═════ Records provided

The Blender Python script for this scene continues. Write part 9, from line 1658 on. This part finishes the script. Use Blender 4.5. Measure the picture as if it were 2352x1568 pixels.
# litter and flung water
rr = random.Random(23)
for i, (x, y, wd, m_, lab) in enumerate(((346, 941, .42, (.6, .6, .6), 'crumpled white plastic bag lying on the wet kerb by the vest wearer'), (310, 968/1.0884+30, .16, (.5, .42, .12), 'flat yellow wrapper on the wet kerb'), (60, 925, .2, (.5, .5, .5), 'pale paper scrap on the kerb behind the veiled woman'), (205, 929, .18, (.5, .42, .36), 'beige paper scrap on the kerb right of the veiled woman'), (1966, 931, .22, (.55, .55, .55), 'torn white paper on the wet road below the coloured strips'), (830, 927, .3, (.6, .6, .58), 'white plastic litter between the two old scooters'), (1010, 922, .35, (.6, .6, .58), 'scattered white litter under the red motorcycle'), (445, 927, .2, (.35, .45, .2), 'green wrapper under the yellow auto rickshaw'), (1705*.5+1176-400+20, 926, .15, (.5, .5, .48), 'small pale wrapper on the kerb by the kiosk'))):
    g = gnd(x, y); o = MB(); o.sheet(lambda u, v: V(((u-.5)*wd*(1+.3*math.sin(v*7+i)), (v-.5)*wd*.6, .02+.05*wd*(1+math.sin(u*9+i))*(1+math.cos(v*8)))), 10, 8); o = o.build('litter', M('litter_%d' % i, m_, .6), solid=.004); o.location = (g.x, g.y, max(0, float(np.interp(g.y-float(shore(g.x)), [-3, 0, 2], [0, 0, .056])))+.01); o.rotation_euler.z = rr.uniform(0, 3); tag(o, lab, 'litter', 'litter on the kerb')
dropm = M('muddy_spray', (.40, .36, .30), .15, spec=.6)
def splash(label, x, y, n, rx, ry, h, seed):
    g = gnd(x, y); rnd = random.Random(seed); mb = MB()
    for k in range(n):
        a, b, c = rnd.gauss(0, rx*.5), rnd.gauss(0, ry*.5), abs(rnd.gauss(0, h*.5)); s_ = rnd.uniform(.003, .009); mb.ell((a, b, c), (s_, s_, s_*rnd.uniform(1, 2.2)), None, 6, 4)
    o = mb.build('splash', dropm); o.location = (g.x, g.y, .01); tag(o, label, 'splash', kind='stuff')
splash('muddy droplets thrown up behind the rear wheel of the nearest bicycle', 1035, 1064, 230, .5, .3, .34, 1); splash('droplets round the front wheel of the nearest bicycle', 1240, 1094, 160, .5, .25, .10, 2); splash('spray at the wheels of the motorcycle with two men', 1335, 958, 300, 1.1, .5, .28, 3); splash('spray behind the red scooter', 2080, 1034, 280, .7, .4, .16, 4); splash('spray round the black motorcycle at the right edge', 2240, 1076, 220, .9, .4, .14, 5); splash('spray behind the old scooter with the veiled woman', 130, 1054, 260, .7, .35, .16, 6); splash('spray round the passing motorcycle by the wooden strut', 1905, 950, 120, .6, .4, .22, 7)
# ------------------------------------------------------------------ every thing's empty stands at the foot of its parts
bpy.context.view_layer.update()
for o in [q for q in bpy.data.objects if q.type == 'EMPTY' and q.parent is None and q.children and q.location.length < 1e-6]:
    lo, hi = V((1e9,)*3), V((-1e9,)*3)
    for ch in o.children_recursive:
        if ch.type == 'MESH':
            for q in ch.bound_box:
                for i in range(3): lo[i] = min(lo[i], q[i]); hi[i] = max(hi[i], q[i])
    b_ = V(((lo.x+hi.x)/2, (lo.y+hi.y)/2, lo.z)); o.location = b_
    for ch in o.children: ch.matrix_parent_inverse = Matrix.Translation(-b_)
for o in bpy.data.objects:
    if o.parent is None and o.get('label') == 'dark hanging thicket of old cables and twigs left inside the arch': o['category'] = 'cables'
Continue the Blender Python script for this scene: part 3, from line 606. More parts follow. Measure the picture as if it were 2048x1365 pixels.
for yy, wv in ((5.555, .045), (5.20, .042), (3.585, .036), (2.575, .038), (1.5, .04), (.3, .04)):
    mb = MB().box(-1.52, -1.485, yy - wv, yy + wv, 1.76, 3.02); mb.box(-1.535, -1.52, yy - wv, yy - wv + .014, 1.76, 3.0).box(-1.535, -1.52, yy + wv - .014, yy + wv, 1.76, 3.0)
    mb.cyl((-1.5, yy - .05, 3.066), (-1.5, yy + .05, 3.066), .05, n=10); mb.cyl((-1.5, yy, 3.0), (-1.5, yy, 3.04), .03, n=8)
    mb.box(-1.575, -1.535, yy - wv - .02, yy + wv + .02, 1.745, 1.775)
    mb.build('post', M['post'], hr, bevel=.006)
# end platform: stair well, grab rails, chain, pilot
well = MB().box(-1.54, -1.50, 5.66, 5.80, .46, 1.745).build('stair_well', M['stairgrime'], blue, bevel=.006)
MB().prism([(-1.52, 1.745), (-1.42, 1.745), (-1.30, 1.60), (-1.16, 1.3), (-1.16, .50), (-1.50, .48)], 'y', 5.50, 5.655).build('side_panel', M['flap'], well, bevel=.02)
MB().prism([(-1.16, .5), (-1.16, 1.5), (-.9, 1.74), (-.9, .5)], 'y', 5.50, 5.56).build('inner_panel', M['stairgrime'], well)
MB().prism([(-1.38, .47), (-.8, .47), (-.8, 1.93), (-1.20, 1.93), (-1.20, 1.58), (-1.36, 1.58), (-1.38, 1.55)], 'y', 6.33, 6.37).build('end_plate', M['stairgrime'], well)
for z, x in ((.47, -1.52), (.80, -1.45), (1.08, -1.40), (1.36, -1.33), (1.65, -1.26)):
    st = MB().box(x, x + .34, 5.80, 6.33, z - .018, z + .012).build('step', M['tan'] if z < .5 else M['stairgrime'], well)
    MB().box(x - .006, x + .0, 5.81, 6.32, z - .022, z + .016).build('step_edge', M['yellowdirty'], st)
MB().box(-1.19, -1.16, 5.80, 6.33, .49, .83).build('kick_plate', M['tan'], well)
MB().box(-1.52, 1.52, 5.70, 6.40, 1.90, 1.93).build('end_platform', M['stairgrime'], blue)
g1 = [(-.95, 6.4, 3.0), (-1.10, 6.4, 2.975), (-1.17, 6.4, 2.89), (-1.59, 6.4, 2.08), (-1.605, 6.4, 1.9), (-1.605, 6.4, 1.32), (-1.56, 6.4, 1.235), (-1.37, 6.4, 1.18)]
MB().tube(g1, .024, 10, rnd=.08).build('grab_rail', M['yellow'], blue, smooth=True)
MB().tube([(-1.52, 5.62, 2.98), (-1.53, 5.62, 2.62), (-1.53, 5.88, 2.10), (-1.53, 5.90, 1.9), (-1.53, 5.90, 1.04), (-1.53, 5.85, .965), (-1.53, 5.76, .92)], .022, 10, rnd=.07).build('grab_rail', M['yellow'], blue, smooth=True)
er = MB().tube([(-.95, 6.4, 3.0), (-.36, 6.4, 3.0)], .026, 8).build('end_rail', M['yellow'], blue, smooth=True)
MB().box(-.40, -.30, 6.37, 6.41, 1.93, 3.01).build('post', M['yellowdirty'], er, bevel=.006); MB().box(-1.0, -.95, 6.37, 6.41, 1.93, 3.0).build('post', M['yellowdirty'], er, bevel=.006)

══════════

Aim of the exercise. Retype the material in full, character for character.

Correct output.
The Blender Python script for this scene continues. Write part 9, from line 1658 on. This part finishes the script. Use Blender 4.5. Measure the picture as if it were 2352x1568 pixels.
# litter and flung water
rr = random.Random(23)
for i, (x, y, wd, m_, lab) in enumerate(((346, 941, .42, (.6, .6, .6), 'crumpled white plastic bag lying on the wet kerb by the vest wearer'), (310, 968/1.0884+30, .16, (.5, .42, .12), 'flat yellow wrapper on the wet kerb'), (60, 925, .2, (.5, .5, .5), 'pale paper scrap on the kerb behind the veiled woman'), (205, 929, .18, (.5, .42, .36), 'beige paper scrap on the kerb right of the veiled woman'), (1966, 931, .22, (.55, .55, .55), 'torn white paper on the wet road below the coloured strips'), (830, 927, .3, (.6, .6, .58), 'white plastic litter between the two old scooters'), (1010, 922, .35, (.6, .6, .58), 'scattered white litter under the red motorcycle'), (445, 927, .2, (.35, .45, .2), 'green wrapper under the yellow auto rickshaw'), (1705*.5+1176-400+20, 926, .15, (.5, .5, .48), 'small pale wrapper on the kerb by the kiosk'))):
    g = gnd(x, y); o = MB(); o.sheet(lambda u, v: V(((u-.5)*wd*(1+.3*math.sin(v*7+i)), (v-.5)*wd*.6, .02+.05*wd*(1+math.sin(u*9+i))*(1+math.cos(v*8)))), 10, 8); o = o.build('litter', M('litter_%d' % i, m_, .6), solid=.004); o.location = (g.x, g.y, max(0, float(np.interp(g.y-float(shore(g.x)), [-3, 0, 2], [0, 0, .056])))+.01); o.rotation_euler.z = rr.uniform(0, 3); tag(o, lab, 'litter', 'litter on the kerb')
dropm = M('muddy_spray', (.40, .36, .30), .15, spec=.6)
def splash(label, x, y, n, rx, ry, h, seed):
    g = gnd(x, y); rnd = random.Random(seed); mb = MB()
    for k in range(n):
        a, b, c = rnd.gauss(0, rx*.5), rnd.gauss(0, ry*.5), abs(rnd.gauss(0, h*.5)); s_ = rnd.uniform(.003, .009); mb.ell((a, b, c), (s_, s_, s_*rnd.uniform(1, 2.2)), None, 6, 4)
    o = mb.build('splash', dropm); o.location = (g.x, g.y, .01); tag(o, label, 'splash', kind='stuff')
splash('muddy droplets thrown up behind the rear wheel of the nearest bicycle', 1035, 1064, 230, .5, .3, .34, 1); splash('droplets round the front wheel of the nearest bicycle', 1240, 1094, 160, .5, .25, .10, 2); splash('spray at the wheels of the motorcycle with two men', 1335, 958, 300, 1.1, .5, .28, 3); splash('spray behind the red scooter', 2080, 1034, 280, .7, .4, .16, 4); splash('spray round the black motorcycle at the right edge', 2240, 1076, 220, .9, .4, .14, 5); splash('spray behind the old scooter with the veiled woman', 130, 1054, 260, .7, .35, .16, 6); splash('spray round the passing motorcycle by the wooden strut', 1905, 950, 120, .6, .4, .22, 7)
# ------------------------------------------------------------------ every thing's empty stands at the foot of its parts
bpy.context.view_layer.update()
for o in [q for q in bpy.data.objects if q.type == 'EMPTY' and q.parent is None and q.children and q.location.length < 1e-6]:
    lo, hi = V((1e9,)*3), V((-1e9,)*3)
    for ch in o.children_recursive:
        if ch.type == 'MESH':
            for q in ch.bound_box:
                for i in range(3): lo[i] = min(lo[i], q[i]); hi[i] = max(hi[i], q[i])
    b_ = V(((lo.x+hi.x)/2, (lo.y+hi.y)/2, lo.z)); o.location = b_
    for ch in o.children: ch.matrix_parent_inverse = Matrix.Translation(-b_)
for o in bpy.data.objects:
    if o.parent is None and o.get('label') == 'dark hanging thicket of old cables and twigs left inside the arch': o['category'] = 'cables'
Continue the Blender Python script for this scene: part 3, from line 606. More parts follow. Measure the picture as if it were 2048x1365 pixels.
for yy, wv in ((5.555, .045), (5.20, .042), (3.585, .036), (2.575, .038), (1.5, .04), (.3, .04)):
    mb = MB().box(-1.52, -1.485, yy - wv, yy + wv, 1.76, 3.02); mb.box(-1.535, -1.52, yy - wv, yy - wv + .014, 1.76, 3.0).box(-1.535, -1.52, yy + wv - .014, yy + wv, 1.76, 3.0)
    mb.cyl((-1.5, yy - .05, 3.066), (-1.5, yy + .05, 3.066), .05, n=10); mb.cyl((-1.5, yy, 3.0), (-1.5, yy, 3.04), .03, n=8)
    mb.box(-1.575, -1.535, yy - wv - .02, yy + wv + .02, 1.745, 1.775)
    mb.build('post', M['post'], hr, bevel=.006)
# end platform: stair well, grab rails, chain, pilot
well = MB().box(-1.54, -1.50, 5.66, 5.80, .46, 1.745).build('stair_well', M['stairgrime'], blue, bevel=.006)
MB().prism([(-1.52, 1.745), (-1.42, 1.745), (-1.30, 1.60), (-1.16, 1.3), (-1.16, .50), (-1.50, .48)], 'y', 5.50, 5.655).build('side_panel', M['flap'], well, bevel=.02)
MB().prism([(-1.16, .5), (-1.16, 1.5), (-.9, 1.74), (-.9, .5)], 'y', 5.50, 5.56).build('inner_panel', M['stairgrime'], well)
MB().prism([(-1.38, .47), (-.8, .47), (-.8, 1.93), (-1.20, 1.93), (-1.20, 1.58), (-1.36, 1.58), (-1.38, 1.55)], 'y', 6.33, 6.37).build('end_plate', M['stairgrime'], well)
for z, x in ((.47, -1.52), (.80, -1.45), (1.08, -1.40), (1.36, -1.33), (1.65, -1.26)):
    st = MB().box(x, x + .34, 5.80, 6.33, z - .018, z + .012).build('step', M['tan'] if z < .5 else M['stairgrime'], well)
    MB().box(x - .006, x + .0, 5.81, 6.32, z - .022, z + .016).build('step_edge', M['yellowdirty'], st)
MB().box(-1.19, -1.16, 5.80, 6.33, .49, .83).build('kick_plate', M['tan'], well)
MB().box(-1.52, 1.52, 5.70, 6.40, 1.90, 1.93).build('end_platform', M['stairgrime'], blue)
g1 = [(-.95, 6.4, 3.0), (-1.10, 6.4, 2.975), (-1.17, 6.4, 2.89), (-1.59, 6.4, 2.08), (-1.605, 6.4, 1.9), (-1.605, 6.4, 1.32), (-1.56, 6.4, 1.235), (-1.37, 6.4, 1.18)]
MB().tube(g1, .024, 10, rnd=.08).build('grab_rail', M['yellow'], blue, smooth=True)
MB().tube([(-1.52, 5.62, 2.98), (-1.53, 5.62, 2.62), (-1.53, 5.88, 2.10), (-1.53, 5.90, 1.9), (-1.53, 5.90, 1.04), (-1.53, 5.85, .965), (-1.53, 5.76, .92)], .022, 10, rnd=.07).build('grab_rail', M['yellow'], blue, smooth=True)
er = MB().tube([(-.95, 6.4, 3.0), (-.36, 6.4, 3.0)], .026, 8).build('end_rail', M['yellow'], blue, smooth=True)
MB().box(-.40, -.30, 6.37, 6.41, 1.93, 3.01).build('post', M['yellowdirty'], er, bevel=.006); MB().box(-1.0, -.95, 6.37, 6.41, 1.93, 3.0).build('post', M['yellowdirty'], er, bevel=.006)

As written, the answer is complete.